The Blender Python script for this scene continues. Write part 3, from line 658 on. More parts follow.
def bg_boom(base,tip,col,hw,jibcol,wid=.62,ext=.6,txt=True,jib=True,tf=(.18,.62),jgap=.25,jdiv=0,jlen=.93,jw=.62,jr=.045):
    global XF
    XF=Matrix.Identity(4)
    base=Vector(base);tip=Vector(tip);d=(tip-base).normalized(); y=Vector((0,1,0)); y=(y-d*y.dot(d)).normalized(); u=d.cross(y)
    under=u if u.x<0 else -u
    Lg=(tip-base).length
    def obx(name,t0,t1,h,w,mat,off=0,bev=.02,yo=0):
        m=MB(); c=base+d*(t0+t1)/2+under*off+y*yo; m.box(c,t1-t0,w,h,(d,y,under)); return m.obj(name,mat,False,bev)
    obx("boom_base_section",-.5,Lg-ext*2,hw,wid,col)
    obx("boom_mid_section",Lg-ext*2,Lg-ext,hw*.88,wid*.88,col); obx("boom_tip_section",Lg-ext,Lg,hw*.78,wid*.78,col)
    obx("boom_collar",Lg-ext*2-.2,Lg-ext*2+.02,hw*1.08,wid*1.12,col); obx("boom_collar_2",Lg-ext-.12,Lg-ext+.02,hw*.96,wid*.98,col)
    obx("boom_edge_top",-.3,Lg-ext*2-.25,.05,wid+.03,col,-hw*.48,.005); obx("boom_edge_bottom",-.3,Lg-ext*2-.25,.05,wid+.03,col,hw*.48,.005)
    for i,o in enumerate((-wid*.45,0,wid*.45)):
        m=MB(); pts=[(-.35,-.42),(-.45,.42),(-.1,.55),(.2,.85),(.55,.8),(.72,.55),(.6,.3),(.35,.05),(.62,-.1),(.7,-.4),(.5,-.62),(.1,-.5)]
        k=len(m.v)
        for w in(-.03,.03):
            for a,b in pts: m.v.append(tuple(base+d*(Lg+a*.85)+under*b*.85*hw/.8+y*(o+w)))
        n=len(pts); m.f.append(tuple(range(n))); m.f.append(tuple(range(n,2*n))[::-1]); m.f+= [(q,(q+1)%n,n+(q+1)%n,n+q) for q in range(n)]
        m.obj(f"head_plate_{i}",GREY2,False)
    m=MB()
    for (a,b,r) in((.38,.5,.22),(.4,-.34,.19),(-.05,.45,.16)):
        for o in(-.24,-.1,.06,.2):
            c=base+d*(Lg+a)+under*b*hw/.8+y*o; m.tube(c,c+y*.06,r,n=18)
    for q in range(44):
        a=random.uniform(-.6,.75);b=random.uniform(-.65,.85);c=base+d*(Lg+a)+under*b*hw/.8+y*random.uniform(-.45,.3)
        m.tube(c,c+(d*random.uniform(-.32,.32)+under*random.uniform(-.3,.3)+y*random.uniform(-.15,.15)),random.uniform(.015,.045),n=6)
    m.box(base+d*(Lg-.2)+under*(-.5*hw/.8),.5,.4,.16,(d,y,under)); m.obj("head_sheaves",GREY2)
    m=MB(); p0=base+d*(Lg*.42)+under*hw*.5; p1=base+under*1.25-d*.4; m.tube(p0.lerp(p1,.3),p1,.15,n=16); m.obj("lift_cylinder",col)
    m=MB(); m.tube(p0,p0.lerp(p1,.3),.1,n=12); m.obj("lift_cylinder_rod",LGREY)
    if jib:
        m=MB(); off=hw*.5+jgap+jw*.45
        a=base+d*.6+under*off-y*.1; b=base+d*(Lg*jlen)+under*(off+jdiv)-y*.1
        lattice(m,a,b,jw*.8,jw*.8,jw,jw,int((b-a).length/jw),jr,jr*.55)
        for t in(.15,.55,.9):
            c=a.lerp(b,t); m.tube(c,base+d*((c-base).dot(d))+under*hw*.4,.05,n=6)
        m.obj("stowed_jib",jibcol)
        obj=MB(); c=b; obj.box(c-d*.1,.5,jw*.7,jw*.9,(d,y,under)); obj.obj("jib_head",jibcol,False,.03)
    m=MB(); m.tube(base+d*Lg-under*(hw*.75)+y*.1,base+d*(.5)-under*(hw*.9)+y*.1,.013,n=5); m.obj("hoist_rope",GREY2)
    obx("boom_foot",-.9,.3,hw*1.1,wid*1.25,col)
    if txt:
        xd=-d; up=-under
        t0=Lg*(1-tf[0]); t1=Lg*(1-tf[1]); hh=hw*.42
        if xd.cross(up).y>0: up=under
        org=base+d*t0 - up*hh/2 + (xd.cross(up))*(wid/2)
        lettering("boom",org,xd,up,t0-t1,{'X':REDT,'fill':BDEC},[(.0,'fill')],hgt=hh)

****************

All the data must be duplicated exactly, with nothing added or removed.

The Blender Python script for this scene continues. Write part 3, from line 658 on. More parts follow.
def bg_boom(base,tip,col,hw,jibcol,wid=.62,ext=.6,txt=True,jib=True,tf=(.18,.62),jgap=.25,jdiv=0,jlen=.93,jw=.62,jr=.045):
    global XF
    XF=Matrix.Identity(4)
    base=Vector(base);tip=Vector(tip);d=(tip-base).normalized(); y=Vector((0,1,0)); y=(y-d*y.dot(d)).normalized(); u=d.cross(y)
    under=u if u.x<0 else -u
    Lg=(tip-base).length
    def obx(name,t0,t1,h,w,mat,off=0,bev=.02,yo=0):
        m=MB(); c=base+d*(t0+t1)/2+under*off+y*yo; m.box(c,t1-t0,w,h,(d,y,under)); return m.obj(name,mat,False,bev)
    obx("boom_base_section",-.5,Lg-ext*2,hw,wid,col)
    obx("boom_mid_section",Lg-ext*2,Lg-ext,hw*.88,wid*.88,col); obx("boom_tip_section",Lg-ext,Lg,hw*.78,wid*.78,col)
    obx("boom_collar",Lg-ext*2-.2,Lg-ext*2+.02,hw*1.08,wid*1.12,col); obx("boom_collar_2",Lg-ext-.12,Lg-ext+.02,hw*.96,wid*.98,col)
    obx("boom_edge_top",-.3,Lg-ext*2-.25,.05,wid+.03,col,-hw*.48,.005); obx("boom_edge_bottom",-.3,Lg-ext*2-.25,.05,wid+.03,col,hw*.48,.005)
    for i,o in enumerate((-wid*.45,0,wid*.45)):
        m=MB(); pts=[(-.35,-.42),(-.45,.42),(-.1,.55),(.2,.85),(.55,.8),(.72,.55),(.6,.3),(.35,.05),(.62,-.1),(.7,-.4),(.5,-.62),(.1,-.5)]
        k=len(m.v)
        for w in(-.03,.03):
            for a,b in pts: m.v.append(tuple(base+d*(Lg+a*.85)+under*b*.85*hw/.8+y*(o+w)))
        n=len(pts); m.f.append(tuple(range(n))); m.f.append(tuple(range(n,2*n))[::-1]); m.f+= [(q,(q+1)%n,n+(q+1)%n,n+q) for q in range(n)]
        m.obj(f"head_plate_{i}",GREY2,False)
    m=MB()
    for (a,b,r) in((.38,.5,.22),(.4,-.34,.19),(-.05,.45,.16)):
        for o in(-.24,-.1,.06,.2):
            c=base+d*(Lg+a)+under*b*hw/.8+y*o; m.tube(c,c+y*.06,r,n=18)
    for q in range(44):
        a=random.uniform(-.6,.75);b=random.uniform(-.65,.85);c=base+d*(Lg+a)+under*b*hw/.8+y*random.uniform(-.45,.3)
        m.tube(c,c+(d*random.uniform(-.32,.32)+under*random.uniform(-.3,.3)+y*random.uniform(-.15,.15)),random.uniform(.015,.045),n=6)
    m.box(base+d*(Lg-.2)+under*(-.5*hw/.8),.5,.4,.16,(d,y,under)); m.obj("head_sheaves",GREY2)
    m=MB(); p0=base+d*(Lg*.42)+under*hw*.5; p1=base+under*1.25-d*.4; m.tube(p0.lerp(p1,.3),p1,.15,n=16); m.obj("lift_cylinder",col)
    m=MB(); m.tube(p0,p0.lerp(p1,.3),.1,n=12); m.obj("lift_cylinder_rod",LGREY)
    if jib:
        m=MB(); off=hw*.5+jgap+jw*.45
        a=base+d*.6+under*off-y*.1; b=base+d*(Lg*jlen)+under*(off+jdiv)-y*.1
        lattice(m,a,b,jw*.8,jw*.8,jw,jw,int((b-a).length/jw),jr,jr*.55)
        for t in(.15,.55,.9):
            c=a.lerp(b,t); m.tube(c,base+d*((c-base).dot(d))+under*hw*.4,.05,n=6)
        m.obj("stowed_jib",jibcol)
        obj=MB(); c=b; obj.box(c-d*.1,.5,jw*.7,jw*.9,(d,y,under)); obj.obj("jib_head",jibcol,False,.03)
    m=MB(); m.tube(base+d*Lg-under*(hw*.75)+y*.1,base+d*(.5)-under*(hw*.9)+y*.1,.013,n=5); m.obj("hoist_rope",GREY2)
    obx("boom_foot",-.9,.3,hw*1.1,wid*1.25,col)
    if txt:
        xd=-d; up=-under
        t0=Lg*(1-tf[0]); t1=Lg*(1-tf[1]); hh=hw*.42
        if xd.cross(up).y>0: up=under
        org=base+d*t0 - up*hh/2 + (xd.cross(up))*(wid/2)
        lettering("boom",org,xd,up,t0-t1,{'X':REDT,'fill':BDEC},[(.0,'fill')],hgt=hh)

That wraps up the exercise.